#### Task statement:
Repeat verbatim only the lines from the opening of the material below through the one that contains "scene.view_settings.exposure = 0".
## begin Dataset excerpt
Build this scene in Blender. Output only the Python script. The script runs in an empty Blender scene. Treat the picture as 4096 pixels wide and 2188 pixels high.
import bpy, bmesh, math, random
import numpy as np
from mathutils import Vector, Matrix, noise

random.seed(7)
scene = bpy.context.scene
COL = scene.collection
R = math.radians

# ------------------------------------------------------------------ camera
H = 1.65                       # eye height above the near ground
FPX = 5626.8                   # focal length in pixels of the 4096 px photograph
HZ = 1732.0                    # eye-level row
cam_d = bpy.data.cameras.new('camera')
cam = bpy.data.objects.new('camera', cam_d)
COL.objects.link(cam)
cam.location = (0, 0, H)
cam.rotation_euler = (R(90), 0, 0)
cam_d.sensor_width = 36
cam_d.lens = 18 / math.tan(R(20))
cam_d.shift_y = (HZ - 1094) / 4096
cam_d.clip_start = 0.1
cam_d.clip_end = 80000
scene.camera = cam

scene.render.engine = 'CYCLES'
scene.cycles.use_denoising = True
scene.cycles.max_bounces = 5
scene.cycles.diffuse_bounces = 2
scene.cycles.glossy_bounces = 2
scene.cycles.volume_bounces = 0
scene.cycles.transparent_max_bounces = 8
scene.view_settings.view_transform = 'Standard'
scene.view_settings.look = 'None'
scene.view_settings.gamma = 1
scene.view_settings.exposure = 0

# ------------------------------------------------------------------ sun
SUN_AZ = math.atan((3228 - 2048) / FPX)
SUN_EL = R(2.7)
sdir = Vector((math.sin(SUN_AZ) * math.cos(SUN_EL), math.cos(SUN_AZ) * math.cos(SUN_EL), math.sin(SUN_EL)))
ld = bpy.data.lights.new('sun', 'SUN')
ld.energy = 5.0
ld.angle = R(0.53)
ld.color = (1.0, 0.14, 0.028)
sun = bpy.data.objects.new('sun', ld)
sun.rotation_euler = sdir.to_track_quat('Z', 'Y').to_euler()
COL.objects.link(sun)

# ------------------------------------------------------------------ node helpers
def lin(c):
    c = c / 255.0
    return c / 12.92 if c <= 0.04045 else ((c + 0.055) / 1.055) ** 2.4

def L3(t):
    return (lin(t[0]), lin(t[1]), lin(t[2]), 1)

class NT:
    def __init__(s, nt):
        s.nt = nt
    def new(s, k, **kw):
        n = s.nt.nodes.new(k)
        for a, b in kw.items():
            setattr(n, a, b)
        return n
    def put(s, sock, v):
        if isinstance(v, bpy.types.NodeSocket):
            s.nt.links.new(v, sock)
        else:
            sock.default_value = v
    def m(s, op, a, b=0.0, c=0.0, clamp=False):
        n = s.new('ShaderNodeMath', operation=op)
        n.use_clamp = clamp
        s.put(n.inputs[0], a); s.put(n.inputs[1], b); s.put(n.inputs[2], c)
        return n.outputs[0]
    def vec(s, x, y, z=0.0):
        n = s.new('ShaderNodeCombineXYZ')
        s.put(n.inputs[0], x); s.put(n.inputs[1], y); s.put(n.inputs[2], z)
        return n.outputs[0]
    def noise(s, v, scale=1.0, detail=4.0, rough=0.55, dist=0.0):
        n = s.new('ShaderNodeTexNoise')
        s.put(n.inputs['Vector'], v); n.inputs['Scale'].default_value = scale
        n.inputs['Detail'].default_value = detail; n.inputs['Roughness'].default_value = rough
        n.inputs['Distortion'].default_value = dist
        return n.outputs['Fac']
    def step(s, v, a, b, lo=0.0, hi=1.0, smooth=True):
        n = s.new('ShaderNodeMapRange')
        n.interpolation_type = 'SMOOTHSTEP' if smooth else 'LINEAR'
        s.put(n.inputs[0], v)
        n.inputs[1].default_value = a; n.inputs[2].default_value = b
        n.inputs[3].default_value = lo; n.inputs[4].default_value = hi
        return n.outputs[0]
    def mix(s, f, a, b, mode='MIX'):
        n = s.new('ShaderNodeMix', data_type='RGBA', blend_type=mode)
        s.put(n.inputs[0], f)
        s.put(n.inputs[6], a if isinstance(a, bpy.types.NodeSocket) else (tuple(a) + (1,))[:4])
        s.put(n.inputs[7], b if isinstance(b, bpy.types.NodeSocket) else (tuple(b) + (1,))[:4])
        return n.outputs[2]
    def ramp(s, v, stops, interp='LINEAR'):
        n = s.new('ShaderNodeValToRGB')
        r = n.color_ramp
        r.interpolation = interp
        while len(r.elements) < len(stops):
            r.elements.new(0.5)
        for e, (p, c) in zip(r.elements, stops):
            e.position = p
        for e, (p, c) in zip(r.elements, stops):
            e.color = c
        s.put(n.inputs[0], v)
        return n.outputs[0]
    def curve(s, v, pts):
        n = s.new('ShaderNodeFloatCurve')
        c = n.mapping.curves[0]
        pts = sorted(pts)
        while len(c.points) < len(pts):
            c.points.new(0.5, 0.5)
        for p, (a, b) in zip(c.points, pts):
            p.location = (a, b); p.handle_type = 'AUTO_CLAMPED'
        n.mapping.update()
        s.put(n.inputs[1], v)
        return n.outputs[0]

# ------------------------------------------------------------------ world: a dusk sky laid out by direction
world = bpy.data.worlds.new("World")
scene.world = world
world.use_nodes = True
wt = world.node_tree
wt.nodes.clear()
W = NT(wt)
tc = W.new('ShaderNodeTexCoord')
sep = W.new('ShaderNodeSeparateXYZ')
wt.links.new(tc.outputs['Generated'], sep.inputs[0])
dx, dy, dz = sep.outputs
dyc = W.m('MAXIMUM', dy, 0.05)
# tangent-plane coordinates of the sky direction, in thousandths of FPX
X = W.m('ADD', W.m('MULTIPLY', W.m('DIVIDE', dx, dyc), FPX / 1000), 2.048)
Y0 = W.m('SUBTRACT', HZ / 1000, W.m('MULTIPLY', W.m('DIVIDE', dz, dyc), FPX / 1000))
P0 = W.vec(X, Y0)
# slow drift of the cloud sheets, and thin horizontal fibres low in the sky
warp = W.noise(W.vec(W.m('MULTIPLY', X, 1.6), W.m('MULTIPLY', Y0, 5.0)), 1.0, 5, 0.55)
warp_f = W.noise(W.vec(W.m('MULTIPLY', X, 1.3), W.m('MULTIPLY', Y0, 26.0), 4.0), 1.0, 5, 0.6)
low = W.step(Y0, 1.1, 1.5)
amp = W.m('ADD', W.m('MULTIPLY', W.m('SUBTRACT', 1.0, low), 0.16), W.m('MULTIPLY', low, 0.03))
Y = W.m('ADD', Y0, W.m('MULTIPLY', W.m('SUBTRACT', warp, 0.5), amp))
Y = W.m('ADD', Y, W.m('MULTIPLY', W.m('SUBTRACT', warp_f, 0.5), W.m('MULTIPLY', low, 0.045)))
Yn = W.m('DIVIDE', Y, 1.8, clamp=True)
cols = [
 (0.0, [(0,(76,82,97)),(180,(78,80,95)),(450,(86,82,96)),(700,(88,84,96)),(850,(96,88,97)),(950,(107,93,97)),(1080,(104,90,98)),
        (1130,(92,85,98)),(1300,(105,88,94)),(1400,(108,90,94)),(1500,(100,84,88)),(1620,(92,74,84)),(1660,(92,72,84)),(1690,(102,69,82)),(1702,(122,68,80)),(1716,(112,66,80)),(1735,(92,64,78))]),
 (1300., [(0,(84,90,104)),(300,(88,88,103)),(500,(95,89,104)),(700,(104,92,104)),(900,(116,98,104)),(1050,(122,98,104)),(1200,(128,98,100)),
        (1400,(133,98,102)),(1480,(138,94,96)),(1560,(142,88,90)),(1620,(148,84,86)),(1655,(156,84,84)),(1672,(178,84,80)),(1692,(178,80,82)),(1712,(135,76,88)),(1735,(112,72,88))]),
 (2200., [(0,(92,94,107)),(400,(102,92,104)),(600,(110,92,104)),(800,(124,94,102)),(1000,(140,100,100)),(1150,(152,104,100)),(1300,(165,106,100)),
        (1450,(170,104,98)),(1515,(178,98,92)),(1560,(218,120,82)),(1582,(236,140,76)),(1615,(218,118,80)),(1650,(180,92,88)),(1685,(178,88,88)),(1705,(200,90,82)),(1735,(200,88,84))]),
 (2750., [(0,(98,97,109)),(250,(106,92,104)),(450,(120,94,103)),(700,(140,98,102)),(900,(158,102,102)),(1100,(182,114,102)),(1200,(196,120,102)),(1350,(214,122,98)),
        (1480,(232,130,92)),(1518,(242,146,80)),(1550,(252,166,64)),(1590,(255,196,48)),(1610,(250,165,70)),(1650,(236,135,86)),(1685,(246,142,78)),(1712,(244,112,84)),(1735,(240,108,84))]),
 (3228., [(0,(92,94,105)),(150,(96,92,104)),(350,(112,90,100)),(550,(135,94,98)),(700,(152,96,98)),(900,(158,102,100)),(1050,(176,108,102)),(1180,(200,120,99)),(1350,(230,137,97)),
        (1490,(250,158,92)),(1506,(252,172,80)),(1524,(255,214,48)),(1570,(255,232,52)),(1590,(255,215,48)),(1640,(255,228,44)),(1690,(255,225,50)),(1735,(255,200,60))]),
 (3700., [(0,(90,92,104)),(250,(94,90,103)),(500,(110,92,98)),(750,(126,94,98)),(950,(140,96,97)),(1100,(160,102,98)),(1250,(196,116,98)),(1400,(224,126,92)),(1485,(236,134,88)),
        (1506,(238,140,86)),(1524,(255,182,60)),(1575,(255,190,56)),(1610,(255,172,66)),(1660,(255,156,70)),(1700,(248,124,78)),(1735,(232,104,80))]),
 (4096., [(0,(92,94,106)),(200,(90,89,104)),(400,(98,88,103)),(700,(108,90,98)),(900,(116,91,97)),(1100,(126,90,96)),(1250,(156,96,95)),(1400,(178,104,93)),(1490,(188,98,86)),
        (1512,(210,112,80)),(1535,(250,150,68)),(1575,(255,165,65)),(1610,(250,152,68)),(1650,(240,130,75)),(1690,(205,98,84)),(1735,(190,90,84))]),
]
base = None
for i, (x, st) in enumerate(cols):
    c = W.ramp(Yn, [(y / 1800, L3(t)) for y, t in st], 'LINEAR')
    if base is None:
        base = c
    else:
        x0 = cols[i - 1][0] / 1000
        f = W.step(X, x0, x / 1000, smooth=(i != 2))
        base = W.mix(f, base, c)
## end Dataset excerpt
#### Complete response:
Build this scene in Blender. Output only the Python script. The script runs in an empty Blender scene. Treat the picture as 4096 pixels wide and 2188 pixels high.
import bpy, bmesh, math, random
import numpy as np
from mathutils import Vector, Matrix, noise

random.seed(7)
scene = bpy.context.scene
COL = scene.collection
R = math.radians

# ------------------------------------------------------------------ camera
H = 1.65                       # eye height above the near ground
FPX = 5626.8                   # focal length in pixels of the 4096 px photograph
HZ = 1732.0                    # eye-level row
cam_d = bpy.data.cameras.new('camera')
cam = bpy.data.objects.new('camera', cam_d)
COL.objects.link(cam)
cam.location = (0, 0, H)
cam.rotation_euler = (R(90), 0, 0)
cam_d.sensor_width = 36
cam_d.lens = 18 / math.tan(R(20))
cam_d.shift_y = (HZ - 1094) / 4096
cam_d.clip_start = 0.1
cam_d.clip_end = 80000
scene.camera = cam

scene.render.engine = 'CYCLES'
scene.cycles.use_denoising = True
scene.cycles.max_bounces = 5
scene.cycles.diffuse_bounces = 2
scene.cycles.glossy_bounces = 2
scene.cycles.volume_bounces = 0
scene.cycles.transparent_max_bounces = 8
scene.view_settings.view_transform = 'Standard'
scene.view_settings.look = 'None'
scene.view_settings.gamma = 1
scene.view_settings.exposure = 0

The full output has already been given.